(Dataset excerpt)

--- BEGIN ---

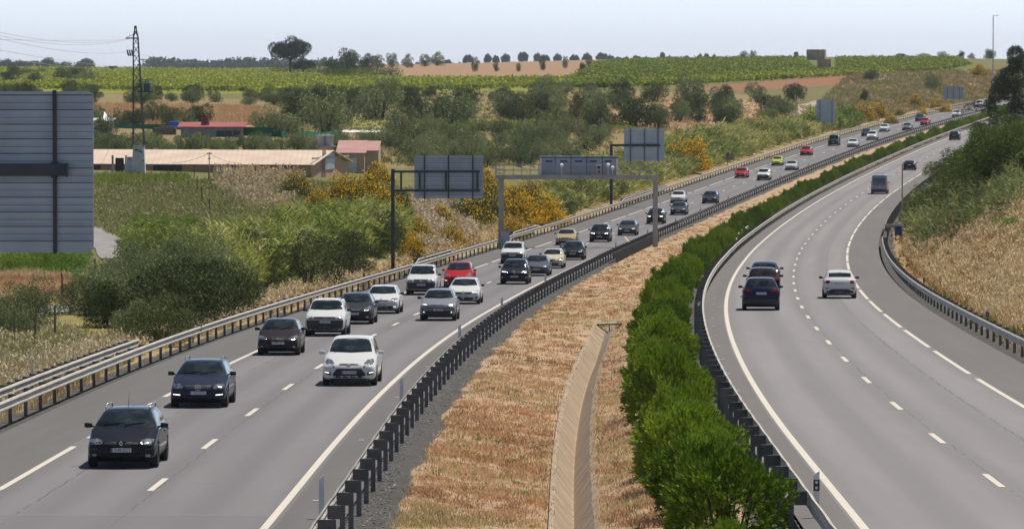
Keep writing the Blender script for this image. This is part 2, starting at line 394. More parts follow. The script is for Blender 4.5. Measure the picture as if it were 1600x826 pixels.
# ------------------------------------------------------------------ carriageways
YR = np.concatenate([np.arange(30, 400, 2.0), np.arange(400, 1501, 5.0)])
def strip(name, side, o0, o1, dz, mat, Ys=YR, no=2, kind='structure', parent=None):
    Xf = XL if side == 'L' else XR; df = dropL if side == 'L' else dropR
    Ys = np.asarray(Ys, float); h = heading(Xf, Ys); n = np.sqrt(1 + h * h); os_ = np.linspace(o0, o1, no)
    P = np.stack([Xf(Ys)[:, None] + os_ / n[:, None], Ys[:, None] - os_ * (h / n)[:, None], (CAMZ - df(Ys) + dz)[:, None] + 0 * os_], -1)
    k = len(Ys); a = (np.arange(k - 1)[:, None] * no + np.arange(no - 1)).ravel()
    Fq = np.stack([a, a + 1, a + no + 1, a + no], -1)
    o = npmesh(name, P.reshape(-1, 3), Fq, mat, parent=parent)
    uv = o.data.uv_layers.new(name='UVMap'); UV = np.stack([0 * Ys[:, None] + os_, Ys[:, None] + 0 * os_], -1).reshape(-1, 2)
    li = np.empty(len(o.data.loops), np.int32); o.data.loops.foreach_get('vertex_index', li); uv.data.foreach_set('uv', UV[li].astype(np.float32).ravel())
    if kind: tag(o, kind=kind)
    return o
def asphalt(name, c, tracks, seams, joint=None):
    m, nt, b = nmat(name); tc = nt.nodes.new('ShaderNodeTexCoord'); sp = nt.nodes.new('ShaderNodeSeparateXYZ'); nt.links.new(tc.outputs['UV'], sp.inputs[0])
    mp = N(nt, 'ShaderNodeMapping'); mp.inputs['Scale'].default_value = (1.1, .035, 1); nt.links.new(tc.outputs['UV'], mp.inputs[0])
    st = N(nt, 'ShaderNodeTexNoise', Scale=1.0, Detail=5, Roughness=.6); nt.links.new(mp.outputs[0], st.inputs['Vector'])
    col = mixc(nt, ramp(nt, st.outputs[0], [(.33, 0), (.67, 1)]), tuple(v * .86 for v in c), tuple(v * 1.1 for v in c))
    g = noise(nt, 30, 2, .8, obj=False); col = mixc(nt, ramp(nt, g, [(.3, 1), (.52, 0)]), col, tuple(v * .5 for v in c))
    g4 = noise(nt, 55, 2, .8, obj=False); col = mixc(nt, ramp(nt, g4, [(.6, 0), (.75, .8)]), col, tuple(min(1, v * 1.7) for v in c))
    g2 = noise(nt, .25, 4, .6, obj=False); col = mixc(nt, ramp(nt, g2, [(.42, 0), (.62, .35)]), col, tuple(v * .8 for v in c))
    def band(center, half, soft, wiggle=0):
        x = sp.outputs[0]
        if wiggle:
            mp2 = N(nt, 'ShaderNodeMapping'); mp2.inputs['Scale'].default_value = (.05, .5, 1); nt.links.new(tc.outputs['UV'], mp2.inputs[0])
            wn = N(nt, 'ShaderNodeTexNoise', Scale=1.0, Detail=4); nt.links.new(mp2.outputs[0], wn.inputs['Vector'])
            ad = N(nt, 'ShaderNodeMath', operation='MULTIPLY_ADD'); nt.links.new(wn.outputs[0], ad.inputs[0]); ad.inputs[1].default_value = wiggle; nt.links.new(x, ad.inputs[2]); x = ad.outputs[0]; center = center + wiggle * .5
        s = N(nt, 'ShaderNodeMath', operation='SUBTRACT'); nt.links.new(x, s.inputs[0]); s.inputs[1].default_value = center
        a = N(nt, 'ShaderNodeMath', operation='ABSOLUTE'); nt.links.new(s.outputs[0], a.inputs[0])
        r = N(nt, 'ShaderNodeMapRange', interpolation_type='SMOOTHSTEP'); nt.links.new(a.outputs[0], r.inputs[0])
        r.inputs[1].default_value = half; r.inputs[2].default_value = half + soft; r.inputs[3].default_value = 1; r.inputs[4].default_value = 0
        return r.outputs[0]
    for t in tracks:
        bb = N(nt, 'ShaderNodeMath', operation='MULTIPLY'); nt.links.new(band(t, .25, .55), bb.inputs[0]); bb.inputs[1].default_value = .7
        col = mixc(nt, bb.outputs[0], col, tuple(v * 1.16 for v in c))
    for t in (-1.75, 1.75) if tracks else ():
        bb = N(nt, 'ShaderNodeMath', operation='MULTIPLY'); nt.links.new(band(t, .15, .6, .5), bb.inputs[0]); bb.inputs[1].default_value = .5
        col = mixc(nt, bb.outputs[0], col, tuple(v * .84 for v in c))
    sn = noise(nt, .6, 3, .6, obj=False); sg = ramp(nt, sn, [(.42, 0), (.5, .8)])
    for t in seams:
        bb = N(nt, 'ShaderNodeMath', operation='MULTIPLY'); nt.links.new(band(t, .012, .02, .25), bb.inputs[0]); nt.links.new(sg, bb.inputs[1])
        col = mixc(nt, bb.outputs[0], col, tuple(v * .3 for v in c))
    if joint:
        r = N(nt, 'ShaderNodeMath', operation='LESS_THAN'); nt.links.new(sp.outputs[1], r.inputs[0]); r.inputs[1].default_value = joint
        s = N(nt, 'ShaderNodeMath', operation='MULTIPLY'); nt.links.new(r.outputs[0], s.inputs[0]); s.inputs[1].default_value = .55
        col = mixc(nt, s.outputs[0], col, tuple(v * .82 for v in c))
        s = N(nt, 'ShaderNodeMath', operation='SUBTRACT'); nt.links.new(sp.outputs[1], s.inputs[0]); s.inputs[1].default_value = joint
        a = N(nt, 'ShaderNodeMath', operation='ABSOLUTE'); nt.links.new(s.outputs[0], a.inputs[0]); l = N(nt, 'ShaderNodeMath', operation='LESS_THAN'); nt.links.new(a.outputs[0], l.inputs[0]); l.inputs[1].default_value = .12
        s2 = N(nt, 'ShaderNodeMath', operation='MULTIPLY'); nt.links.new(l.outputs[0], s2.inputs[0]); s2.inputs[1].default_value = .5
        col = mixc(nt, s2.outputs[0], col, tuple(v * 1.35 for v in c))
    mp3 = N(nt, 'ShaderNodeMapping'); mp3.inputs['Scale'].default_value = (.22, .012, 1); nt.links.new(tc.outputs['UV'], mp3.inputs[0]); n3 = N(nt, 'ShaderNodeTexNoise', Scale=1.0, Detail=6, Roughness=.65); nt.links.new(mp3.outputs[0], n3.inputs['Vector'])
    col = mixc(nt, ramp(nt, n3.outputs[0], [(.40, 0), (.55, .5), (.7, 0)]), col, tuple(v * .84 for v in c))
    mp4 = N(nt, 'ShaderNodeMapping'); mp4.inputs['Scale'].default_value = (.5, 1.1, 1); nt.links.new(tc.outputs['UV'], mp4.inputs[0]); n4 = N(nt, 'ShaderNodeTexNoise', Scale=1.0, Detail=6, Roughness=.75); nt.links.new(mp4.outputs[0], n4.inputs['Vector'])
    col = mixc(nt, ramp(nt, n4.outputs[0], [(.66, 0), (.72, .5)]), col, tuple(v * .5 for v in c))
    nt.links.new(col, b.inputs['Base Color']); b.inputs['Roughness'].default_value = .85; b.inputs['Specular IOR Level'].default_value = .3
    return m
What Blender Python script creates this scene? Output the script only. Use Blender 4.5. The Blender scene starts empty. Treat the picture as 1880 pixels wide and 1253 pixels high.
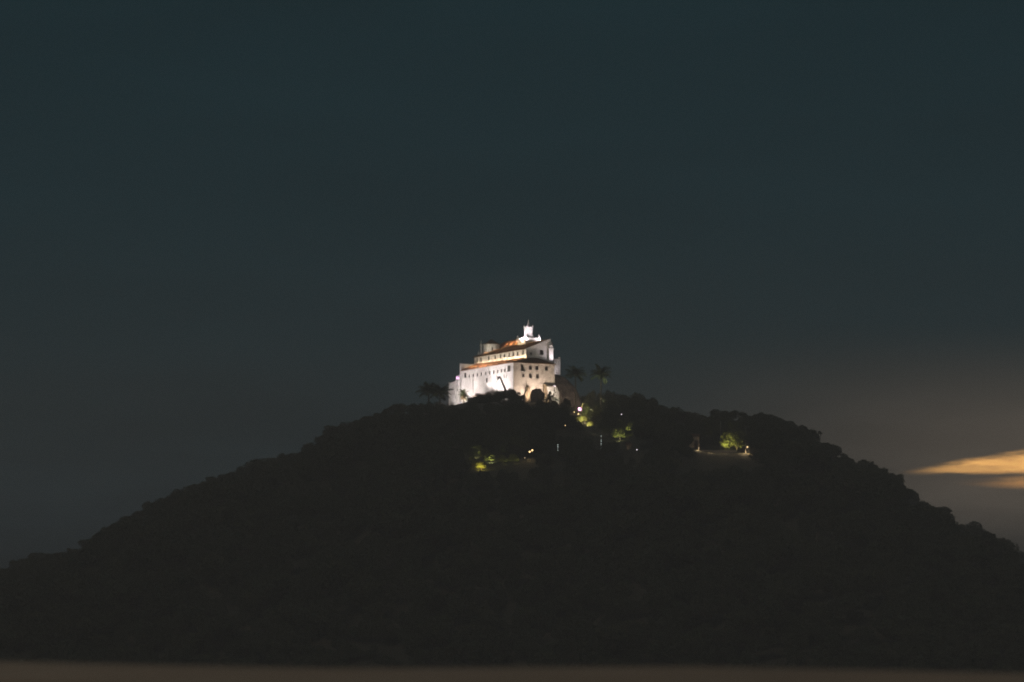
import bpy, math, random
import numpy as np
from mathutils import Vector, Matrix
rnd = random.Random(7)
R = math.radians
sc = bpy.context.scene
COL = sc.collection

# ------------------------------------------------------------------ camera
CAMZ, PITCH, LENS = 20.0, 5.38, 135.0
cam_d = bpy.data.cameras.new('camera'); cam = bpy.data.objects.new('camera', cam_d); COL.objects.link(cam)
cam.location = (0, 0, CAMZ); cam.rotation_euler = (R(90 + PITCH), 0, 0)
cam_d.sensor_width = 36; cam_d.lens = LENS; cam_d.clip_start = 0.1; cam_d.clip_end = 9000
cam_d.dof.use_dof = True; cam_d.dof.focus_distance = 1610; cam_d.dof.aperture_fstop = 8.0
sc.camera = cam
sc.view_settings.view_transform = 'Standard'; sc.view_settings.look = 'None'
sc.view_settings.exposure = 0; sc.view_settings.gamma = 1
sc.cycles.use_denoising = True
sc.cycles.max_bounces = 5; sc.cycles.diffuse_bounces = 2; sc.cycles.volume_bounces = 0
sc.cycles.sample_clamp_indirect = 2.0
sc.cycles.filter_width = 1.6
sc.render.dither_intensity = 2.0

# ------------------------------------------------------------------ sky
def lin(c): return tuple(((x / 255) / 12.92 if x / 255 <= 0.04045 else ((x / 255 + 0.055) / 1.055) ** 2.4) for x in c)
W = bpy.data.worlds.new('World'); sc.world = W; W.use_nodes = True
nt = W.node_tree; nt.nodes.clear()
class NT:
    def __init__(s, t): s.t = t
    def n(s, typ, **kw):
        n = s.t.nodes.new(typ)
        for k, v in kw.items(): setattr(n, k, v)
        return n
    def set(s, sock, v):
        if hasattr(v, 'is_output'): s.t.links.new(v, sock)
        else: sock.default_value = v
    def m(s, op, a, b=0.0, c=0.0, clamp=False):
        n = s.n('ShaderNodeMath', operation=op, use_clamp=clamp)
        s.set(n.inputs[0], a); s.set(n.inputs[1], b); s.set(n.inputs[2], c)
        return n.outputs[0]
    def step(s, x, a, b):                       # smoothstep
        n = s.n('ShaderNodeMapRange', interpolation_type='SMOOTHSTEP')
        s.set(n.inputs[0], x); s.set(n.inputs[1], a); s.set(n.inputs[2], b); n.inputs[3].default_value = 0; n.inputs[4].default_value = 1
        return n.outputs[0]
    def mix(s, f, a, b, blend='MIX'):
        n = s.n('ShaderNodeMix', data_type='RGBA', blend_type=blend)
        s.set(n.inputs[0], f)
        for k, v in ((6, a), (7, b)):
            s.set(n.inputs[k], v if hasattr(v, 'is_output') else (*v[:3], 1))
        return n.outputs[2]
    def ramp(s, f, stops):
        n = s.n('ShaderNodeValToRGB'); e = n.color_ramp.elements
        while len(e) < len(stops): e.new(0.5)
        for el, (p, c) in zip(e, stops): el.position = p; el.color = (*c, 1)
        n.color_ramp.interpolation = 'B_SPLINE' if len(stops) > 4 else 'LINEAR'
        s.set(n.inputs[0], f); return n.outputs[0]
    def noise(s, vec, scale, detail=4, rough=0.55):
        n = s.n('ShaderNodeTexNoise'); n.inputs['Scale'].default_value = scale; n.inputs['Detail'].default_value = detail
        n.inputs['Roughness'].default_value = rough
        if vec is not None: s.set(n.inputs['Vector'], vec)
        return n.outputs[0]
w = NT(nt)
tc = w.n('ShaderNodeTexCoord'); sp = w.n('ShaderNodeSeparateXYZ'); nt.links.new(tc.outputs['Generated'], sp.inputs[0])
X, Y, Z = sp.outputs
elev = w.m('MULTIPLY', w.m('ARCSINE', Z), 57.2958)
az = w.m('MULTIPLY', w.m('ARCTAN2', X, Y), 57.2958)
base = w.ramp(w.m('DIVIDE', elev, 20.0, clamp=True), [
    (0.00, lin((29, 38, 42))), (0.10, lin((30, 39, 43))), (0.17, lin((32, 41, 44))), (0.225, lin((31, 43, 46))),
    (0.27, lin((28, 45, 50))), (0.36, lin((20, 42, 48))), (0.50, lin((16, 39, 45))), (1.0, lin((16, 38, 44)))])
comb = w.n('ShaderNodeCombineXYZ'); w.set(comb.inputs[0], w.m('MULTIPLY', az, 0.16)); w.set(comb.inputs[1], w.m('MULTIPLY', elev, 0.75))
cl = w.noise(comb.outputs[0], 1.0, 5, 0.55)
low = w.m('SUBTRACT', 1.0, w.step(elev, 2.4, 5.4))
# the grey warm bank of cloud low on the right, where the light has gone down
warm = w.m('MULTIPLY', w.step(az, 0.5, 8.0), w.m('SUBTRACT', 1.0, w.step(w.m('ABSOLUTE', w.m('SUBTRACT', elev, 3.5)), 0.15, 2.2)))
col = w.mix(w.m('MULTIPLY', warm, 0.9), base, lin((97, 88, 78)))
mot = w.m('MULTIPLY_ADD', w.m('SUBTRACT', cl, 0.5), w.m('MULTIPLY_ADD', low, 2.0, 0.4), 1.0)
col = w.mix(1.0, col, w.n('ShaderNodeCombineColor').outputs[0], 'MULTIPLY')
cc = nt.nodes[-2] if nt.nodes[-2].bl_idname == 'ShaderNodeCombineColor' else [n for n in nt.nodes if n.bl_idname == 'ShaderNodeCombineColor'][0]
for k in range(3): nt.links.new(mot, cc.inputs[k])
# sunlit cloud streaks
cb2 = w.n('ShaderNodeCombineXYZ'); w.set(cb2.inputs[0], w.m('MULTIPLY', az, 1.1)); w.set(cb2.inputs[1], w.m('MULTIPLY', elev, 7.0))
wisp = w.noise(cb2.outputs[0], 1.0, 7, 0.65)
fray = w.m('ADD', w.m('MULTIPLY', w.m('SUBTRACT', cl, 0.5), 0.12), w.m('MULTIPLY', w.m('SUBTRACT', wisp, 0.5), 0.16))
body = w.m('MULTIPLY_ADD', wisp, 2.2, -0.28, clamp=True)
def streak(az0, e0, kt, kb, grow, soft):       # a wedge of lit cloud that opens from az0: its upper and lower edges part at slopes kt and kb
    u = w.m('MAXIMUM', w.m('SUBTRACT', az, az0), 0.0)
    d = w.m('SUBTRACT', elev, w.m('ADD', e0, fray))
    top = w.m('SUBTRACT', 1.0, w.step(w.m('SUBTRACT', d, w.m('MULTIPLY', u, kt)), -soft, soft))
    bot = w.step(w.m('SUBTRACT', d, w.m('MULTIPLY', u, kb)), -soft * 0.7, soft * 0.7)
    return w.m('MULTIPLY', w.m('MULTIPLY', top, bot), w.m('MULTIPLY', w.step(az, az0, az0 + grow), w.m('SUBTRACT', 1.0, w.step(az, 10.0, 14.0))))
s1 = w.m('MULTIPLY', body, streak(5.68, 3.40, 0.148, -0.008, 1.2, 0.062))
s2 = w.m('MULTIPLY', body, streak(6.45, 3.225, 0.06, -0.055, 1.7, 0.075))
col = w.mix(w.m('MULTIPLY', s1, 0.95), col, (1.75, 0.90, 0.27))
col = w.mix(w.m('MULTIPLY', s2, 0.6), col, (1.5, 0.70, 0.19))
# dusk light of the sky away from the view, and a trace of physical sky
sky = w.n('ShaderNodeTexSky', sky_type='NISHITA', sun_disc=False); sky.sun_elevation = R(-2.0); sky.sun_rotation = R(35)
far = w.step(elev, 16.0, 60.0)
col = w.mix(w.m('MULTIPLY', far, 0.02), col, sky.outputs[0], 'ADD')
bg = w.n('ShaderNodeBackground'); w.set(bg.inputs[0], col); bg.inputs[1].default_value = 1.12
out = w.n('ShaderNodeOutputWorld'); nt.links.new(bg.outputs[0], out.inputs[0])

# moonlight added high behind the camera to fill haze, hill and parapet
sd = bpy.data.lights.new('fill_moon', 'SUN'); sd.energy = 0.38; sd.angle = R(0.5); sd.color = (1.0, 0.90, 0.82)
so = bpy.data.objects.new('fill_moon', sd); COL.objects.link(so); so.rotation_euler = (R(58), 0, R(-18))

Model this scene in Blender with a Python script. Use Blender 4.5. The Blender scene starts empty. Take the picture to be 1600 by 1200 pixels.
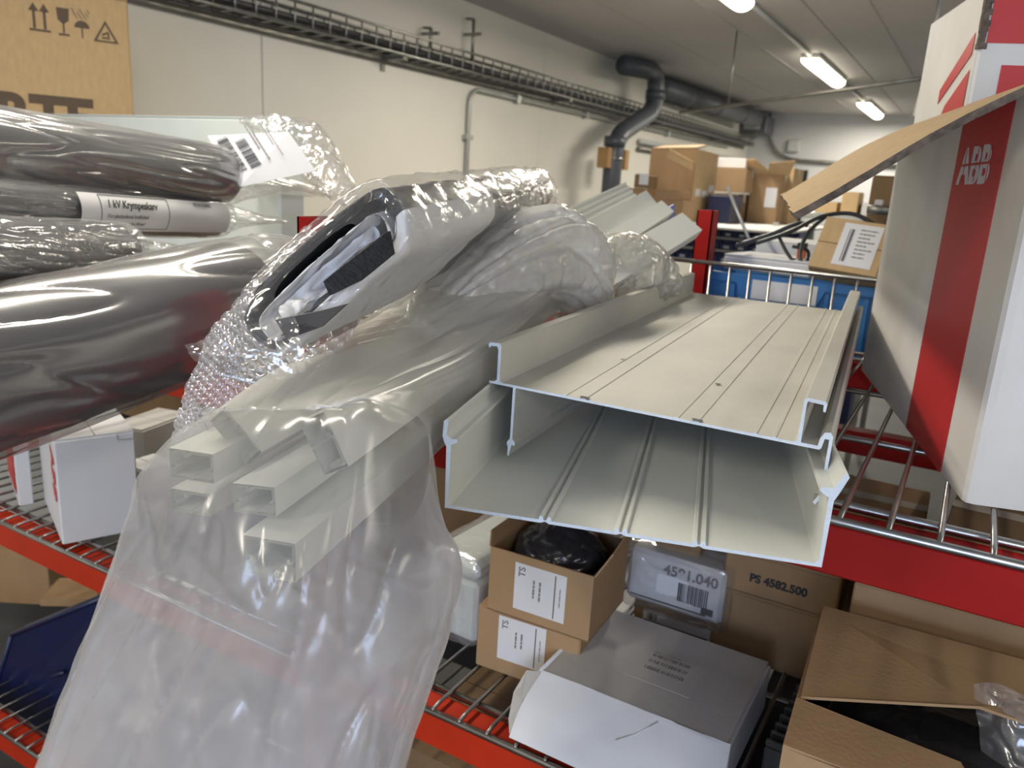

--- END ---

Stated exercise | Return the material from the line containing "What Blender Python" through the line containing "COL = sc.collection", exactly and in full, but without its pictures.

Expected answer |
What Blender Python script creates this scene? Output the script only. Use Blender 4.5. The Blender scene starts empty. Treat the picture as 1880 pixels wide and 1253 pixels high.
import bpy, math, random
import numpy as np
from mathutils import Vector, Matrix
rnd = random.Random(7)
R = math.radians
sc = bpy.context.scene
COL = sc.collection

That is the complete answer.